[Data items]
● ● ●

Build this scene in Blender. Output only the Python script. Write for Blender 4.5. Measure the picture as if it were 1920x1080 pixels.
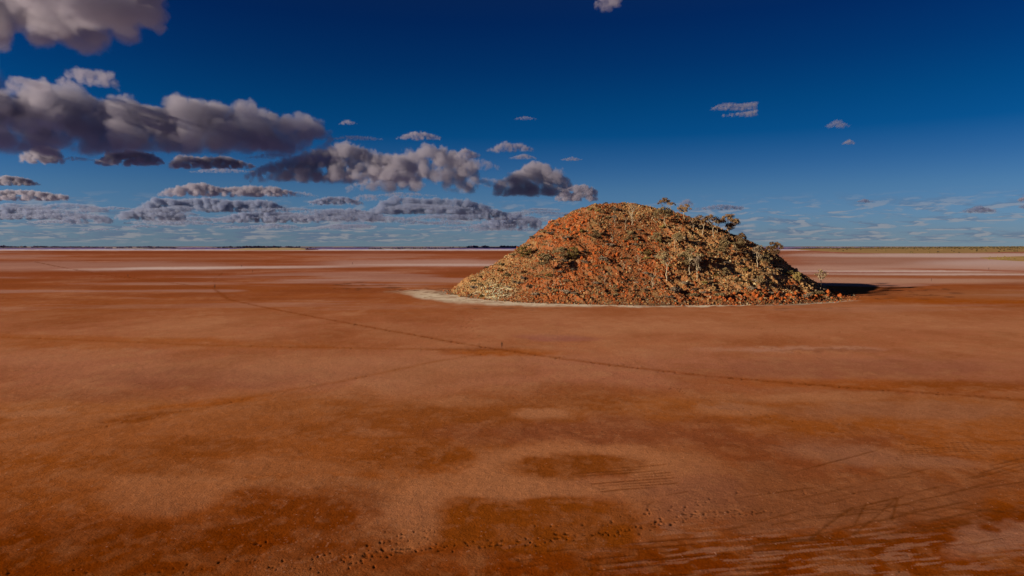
import bpy, math, random
import numpy as np
from mathutils import Vector, Matrix, noise as mnoise

sc = bpy.context.scene
for o in list(bpy.data.objects):
    bpy.data.objects.remove(o)
COL = sc.collection
R = math.radians

# ------------------------------------------------------------------ camera
H = 18.0
F = 1280.0                      # focal length in pixels of the 1920 wide photograph
PITCH = math.atan(78.0 / F)
cam_data = bpy.data.cameras.new('camera')
cam_data.lens = 24.0
cam_data.sensor_width = 36.0
cam_data.clip_start = 0.5
cam_data.clip_end = 200000.0
cam = bpy.data.objects.new('camera', cam_data)
cam.location = (0, 0, H)
cam.rotation_euler = (R(90) - PITCH, 0, 0)
COL.objects.link(cam)
sc.camera = cam

# ------------------------------------------------------------------ sun and sky
SUN_EL = 14.5
SUN_DIR = Vector((-0.88, -0.475, 0)).normalized() * math.cos(R(SUN_EL)) + Vector((0, 0, math.sin(R(SUN_EL))))
sun_data = bpy.data.lights.new('sun', 'SUN')
sun_data.energy = 5.0
sun_data.angle = R(0.55)
sun_data.color = (1.0, 0.80, 0.58)
sun = bpy.data.objects.new('sun', sun_data)
sun.rotation_euler = SUN_DIR.to_track_quat('Z', 'Y').to_euler()
sun.location = (-300, -200, 200)
COL.objects.link(sun)

sc.view_settings.view_transform = 'Standard'
sc.view_settings.look = 'None'
sc.view_settings.exposure = 0.75
sc.view_settings.gamma = 1.0
sc.view_settings.use_curve_mapping = False
sc.render.engine = 'CYCLES'
cy = sc.cycles
cy.max_bounces = 6
cy.diffuse_bounces = 3
cy.glossy_bounces = 2
cy.transparent_max_bounces = 8
cy.volume_bounces = 3
cy.volume_step_rate = 1.0
cy.volume_max_steps = 256
cy.use_denoising = True
cy.sample_clamp_indirect = 4.0

world = bpy.data.worlds.new('World')
sc.world = world
world.use_nodes = True
wt = world.node_tree
wt.nodes.clear()

class NT:
    """tiny helper to write node trees"""
    def __init__(s, tree):
        s.t = tree
    def n(s, typ, **kw):
        nd = s.t.nodes.new(typ)
        for k, v in kw.items():
            if k.startswith('i_'):
                nd.inputs[k[2:].replace('_', ' ')].default_value = v
            else:
                setattr(nd, k, v)
        return nd
    def put(s, sock, v):
        if isinstance(v, bpy.types.NodeSocket):
            s.t.links.new(v, sock)
        else:
            sock.default_value = v
    def m(s, op, a, b=0.0, c=0.0, clamp=False):
        nd = s.t.nodes.new('ShaderNodeMath')
        nd.operation = op
        nd.use_clamp = clamp
        s.put(nd.inputs[0], a); s.put(nd.inputs[1], b); s.put(nd.inputs[2], c)
        return nd.outputs[0]
    def vm(s, op, a, b=(0, 0, 0), scale=None):
        nd = s.t.nodes.new('ShaderNodeVectorMath')
        nd.operation = op
        s.put(nd.inputs[0], a)
        if op != 'LENGTH':
            s.put(nd.inputs[1], b)
        if scale is not None:
            s.put(nd.inputs['Scale'], scale)
        return nd.outputs['Value'] if op in ('LENGTH', 'DISTANCE', 'DOT_PRODUCT') else nd.outputs[0]
    def step(s, v, lo, hi, to0=0.0, to1=1.0):
        nd = s.t.nodes.new('ShaderNodeMapRange')
        nd.interpolation_type = 'SMOOTHSTEP'
        s.put(nd.inputs[0], v)
        nd.inputs[1].default_value = lo; nd.inputs[2].default_value = hi
        nd.inputs[3].default_value = to0; nd.inputs[4].default_value = to1
        return nd.outputs[0]
    def noise(s, vec, scale, detail=4.0, rough=0.55, dist=0.0):
        nd = s.t.nodes.new('ShaderNodeTexNoise')
        nd.inputs['Scale'].default_value = scale
        nd.inputs['Detail'].default_value = detail
        nd.inputs['Roughness'].default_value = rough
        nd.inputs['Distortion'].default_value = dist
        if vec is not None:
            s.t.links.new(vec, nd.inputs['Vector'])
        return nd.outputs[0]
    def mix(s, f, a, b, mode='MIX'):
        nd = s.t.nodes.new('ShaderNodeMix')
        nd.data_type = 'RGBA'
        nd.blend_type = mode
        s.put(nd.inputs[0], f); s.put(nd.inputs[6], a); s.put(nd.inputs[7], b)
        return nd.outputs[2]

w = NT(wt)
sky = w.n('ShaderNodeTexSky')
sky.sky_type = 'NISHITA'
sky.sun_disc = False
sky.sun_elevation = R(SUN_EL)
sky.sun_rotation = -math.atan2(SUN_DIR.x, SUN_DIR.y)
sky.altitude = 400
sky.air_density = 1.0
sky.dust_density = 0.3
sky.ozone_density = 3.0
geo = w.n('ShaderNodeTexCoord')
sep = w.n('ShaderNodeSeparateXYZ')
wt.links.new(geo.outputs['Generated'], sep.inputs[0])
elev = w.m('ARCSINE', sep.outputs[2])                 # radians above the horizon
az = w.m('ARCTAN2', sep.outputs[0], sep.outputs[1])
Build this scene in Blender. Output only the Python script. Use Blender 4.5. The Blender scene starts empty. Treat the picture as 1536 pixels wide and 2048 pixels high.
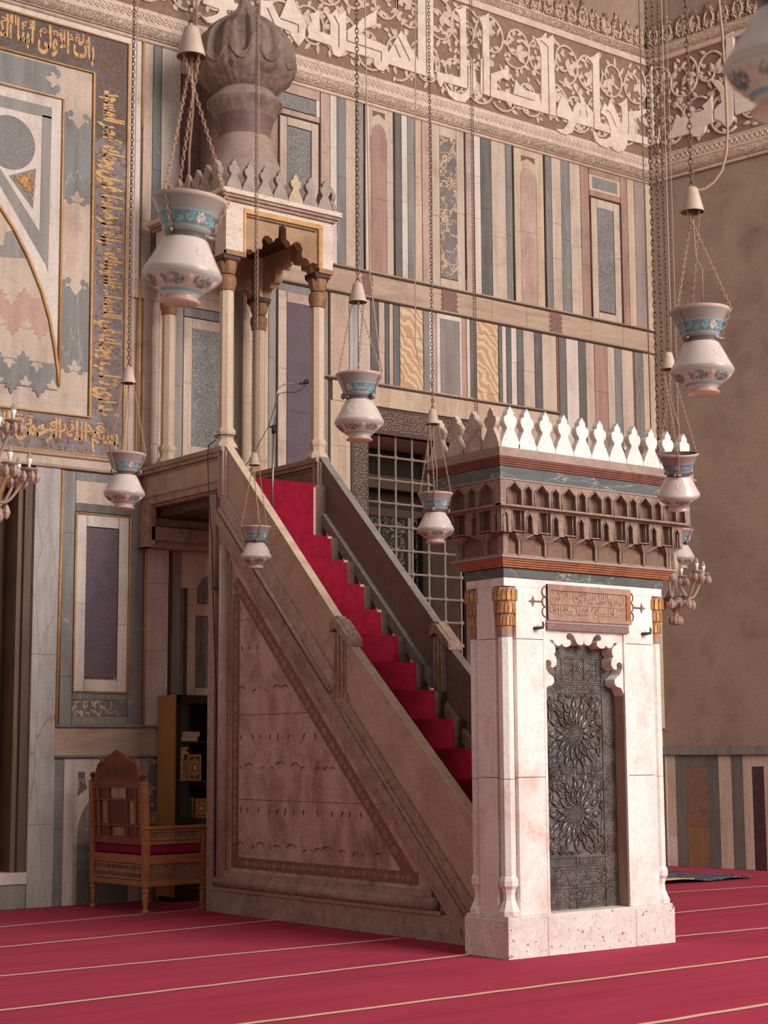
import bpy, bmesh, math, random, unicodedata
from mathutils import Vector, Matrix
random.seed(11)
SC = bpy.context.scene
COL = SC.collection
PI = math.pi

# ------------------------------------------------------------------ camera
F_PX, YAW, PITCH, ROLL, EYE = 3392.18, 0.657942, 0.1392726, -0.0057024, 1.5
fwd = Vector((math.sin(YAW)*math.cos(PITCH), math.cos(YAW)*math.cos(PITCH), math.sin(PITCH)))
rt0 = Vector((math.cos(YAW), -math.sin(YAW), 0)); up0 = rt0.cross(fwd)
rt = rt0*math.cos(ROLL) + up0*math.sin(ROLL)
up = -rt0*math.sin(ROLL) + up0*math.cos(ROLL)
cam = bpy.data.cameras.new('camera'); camo = bpy.data.objects.new('camera', cam); COL.objects.link(camo)
camo.matrix_world = Matrix(((rt.x, up.x, -fwd.x, 0), (rt.y, up.y, -fwd.y, 0), (rt.z, up.z, -fwd.z, EYE), (0, 0, 0, 1)))
cam.sensor_fit = 'VERTICAL'; cam.sensor_height = 36.0; cam.lens = F_PX/2048*36
cam.clip_start = 0.2; cam.clip_end = 200
cam.dof.use_dof = True; cam.dof.focus_distance = 14.0; cam.dof.aperture_fstop = 5.6
SC.camera = camo

# ------------------------------------------------------------------ light
SC.view_settings.view_transform = 'Standard'; SC.view_settings.look = 'None'
SC.view_settings.gamma = 1.0; SC.view_settings.exposure = -0.18; SC.view_settings.use_curve_mapping = False
W = bpy.data.worlds.new('courtyard_sky'); SC.world = W; W.use_nodes = True
bg = W.node_tree.nodes['Background']
bg.inputs[0].default_value = (0.95, 0.92, 0.90, 1); bg.inputs[1].default_value = 0.40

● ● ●

Reproduce the material in its entirety and word for word, without the pictures.

Build this scene in Blender. Output only the Python script. Write for Blender 4.5. Measure the picture as if it were 1920x1080 pixels.
import bpy, math, random
import numpy as np
from mathutils import Vector, Matrix, noise as mnoise

sc = bpy.context.scene
for o in list(bpy.data.objects):
    bpy.data.objects.remove(o)
COL = sc.collection
R = math.radians

# ------------------------------------------------------------------ camera
H = 18.0
F = 1280.0                      # focal length in pixels of the 1920 wide photograph
PITCH = math.atan(78.0 / F)
cam_data = bpy.data.cameras.new('camera')
cam_data.lens = 24.0
cam_data.sensor_width = 36.0
cam_data.clip_start = 0.5
cam_data.clip_end = 200000.0
cam = bpy.data.objects.new('camera', cam_data)
cam.location = (0, 0, H)
cam.rotation_euler = (R(90) - PITCH, 0, 0)
COL.objects.link(cam)
sc.camera = cam

# ------------------------------------------------------------------ sun and sky
SUN_EL = 14.5
SUN_DIR = Vector((-0.88, -0.475, 0)).normalized() * math.cos(R(SUN_EL)) + Vector((0, 0, math.sin(R(SUN_EL))))
sun_data = bpy.data.lights.new('sun', 'SUN')
sun_data.energy = 5.0
sun_data.angle = R(0.55)
sun_data.color = (1.0, 0.80, 0.58)
sun = bpy.data.objects.new('sun', sun_data)
sun.rotation_euler = SUN_DIR.to_track_quat('Z', 'Y').to_euler()
sun.location = (-300, -200, 200)
COL.objects.link(sun)

sc.view_settings.view_transform = 'Standard'
sc.view_settings.look = 'None'
sc.view_settings.exposure = 0.75
sc.view_settings.gamma = 1.0
sc.view_settings.use_curve_mapping = False
sc.render.engine = 'CYCLES'
cy = sc.cycles
cy.max_bounces = 6
cy.diffuse_bounces = 3
cy.glossy_bounces = 2
cy.transparent_max_bounces = 8
cy.volume_bounces = 3
cy.volume_step_rate = 1.0
cy.volume_max_steps = 256
cy.use_denoising = True
cy.sample_clamp_indirect = 4.0

world = bpy.data.worlds.new('World')
sc.world = world
world.use_nodes = True
wt = world.node_tree
wt.nodes.clear()

class NT:
    """tiny helper to write node trees"""
    def __init__(s, tree):
        s.t = tree
    def n(s, typ, **kw):
        nd = s.t.nodes.new(typ)
        for k, v in kw.items():
            if k.startswith('i_'):
                nd.inputs[k[2:].replace('_', ' ')].default_value = v
            else:
                setattr(nd, k, v)
        return nd
    def put(s, sock, v):
        if isinstance(v, bpy.types.NodeSocket):
            s.t.links.new(v, sock)
        else:
            sock.default_value = v
    def m(s, op, a, b=0.0, c=0.0, clamp=False):
        nd = s.t.nodes.new('ShaderNodeMath')
        nd.operation = op
        nd.use_clamp = clamp
        s.put(nd.inputs[0], a); s.put(nd.inputs[1], b); s.put(nd.inputs[2], c)
        return nd.outputs[0]
    def vm(s, op, a, b=(0, 0, 0), scale=None):
        nd = s.t.nodes.new('ShaderNodeVectorMath')
        nd.operation = op
        s.put(nd.inputs[0], a)
        if op != 'LENGTH':
            s.put(nd.inputs[1], b)
        if scale is not None:
            s.put(nd.inputs['Scale'], scale)
        return nd.outputs['Value'] if op in ('LENGTH', 'DISTANCE', 'DOT_PRODUCT') else nd.outputs[0]
    def step(s, v, lo, hi, to0=0.0, to1=1.0):
        nd = s.t.nodes.new('ShaderNodeMapRange')
        nd.interpolation_type = 'SMOOTHSTEP'
        s.put(nd.inputs[0], v)
        nd.inputs[1].default_value = lo; nd.inputs[2].default_value = hi
        nd.inputs[3].default_value = to0; nd.inputs[4].default_value = to1
        return nd.outputs[0]
    def noise(s, vec, scale, detail=4.0, rough=0.55, dist=0.0):
        nd = s.t.nodes.new('ShaderNodeTexNoise')
        nd.inputs['Scale'].default_value = scale
        nd.inputs['Detail'].default_value = detail
        nd.inputs['Roughness'].default_value = rough
        nd.inputs['Distortion'].default_value = dist
        if vec is not None:
            s.t.links.new(vec, nd.inputs['Vector'])
        return nd.outputs[0]
    def mix(s, f, a, b, mode='MIX'):
        nd = s.t.nodes.new('ShaderNodeMix')
        nd.data_type = 'RGBA'
        nd.blend_type = mode
        s.put(nd.inputs[0], f); s.put(nd.inputs[6], a); s.put(nd.inputs[7], b)
        return nd.outputs[2]

w = NT(wt)
sky = w.n('ShaderNodeTexSky')
sky.sky_type = 'NISHITA'
sky.sun_disc = False
sky.sun_elevation = R(SUN_EL)
sky.sun_rotation = -math.atan2(SUN_DIR.x, SUN_DIR.y)
sky.altitude = 400
sky.air_density = 1.0
sky.dust_density = 0.3
sky.ozone_density = 3.0
geo = w.n('ShaderNodeTexCoord')
sep = w.n('ShaderNodeSeparateXYZ')
wt.links.new(geo.outputs['Generated'], sep.inputs[0])
elev = w.m('ARCSINE', sep.outputs[2])                 # radians above the horizon
az = w.m('ARCTAN2', sep.outputs[0], sep.outputs[1])
Build this scene in Blender. Output only the Python script. Use Blender 4.5. The Blender scene starts empty. Treat the picture as 1536 pixels wide and 2048 pixels high.
import bpy, bmesh, math, random, unicodedata
from mathutils import Vector, Matrix
random.seed(11)
SC = bpy.context.scene
COL = SC.collection
PI = math.pi

# ------------------------------------------------------------------ camera
F_PX, YAW, PITCH, ROLL, EYE = 3392.18, 0.657942, 0.1392726, -0.0057024, 1.5
fwd = Vector((math.sin(YAW)*math.cos(PITCH), math.cos(YAW)*math.cos(PITCH), math.sin(PITCH)))
rt0 = Vector((math.cos(YAW), -math.sin(YAW), 0)); up0 = rt0.cross(fwd)
rt = rt0*math.cos(ROLL) + up0*math.sin(ROLL)
up = -rt0*math.sin(ROLL) + up0*math.cos(ROLL)
cam = bpy.data.cameras.new('camera'); camo = bpy.data.objects.new('camera', cam); COL.objects.link(camo)
camo.matrix_world = Matrix(((rt.x, up.x, -fwd.x, 0), (rt.y, up.y, -fwd.y, 0), (rt.z, up.z, -fwd.z, EYE), (0, 0, 0, 1)))
cam.sensor_fit = 'VERTICAL'; cam.sensor_height = 36.0; cam.lens = F_PX/2048*36
cam.clip_start = 0.2; cam.clip_end = 200
cam.dof.use_dof = True; cam.dof.focus_distance = 14.0; cam.dof.aperture_fstop = 5.6
SC.camera = camo

# ------------------------------------------------------------------ light
SC.view_settings.view_transform = 'Standard'; SC.view_settings.look = 'None'
SC.view_settings.gamma = 1.0; SC.view_settings.exposure = -0.18; SC.view_settings.use_curve_mapping = False
W = bpy.data.worlds.new('courtyard_sky'); SC.world = W; W.use_nodes = True
bg = W.node_tree.nodes['Background']
bg.inputs[0].default_value = (0.95, 0.92, 0.90, 1); bg.inputs[1].default_value = 0.40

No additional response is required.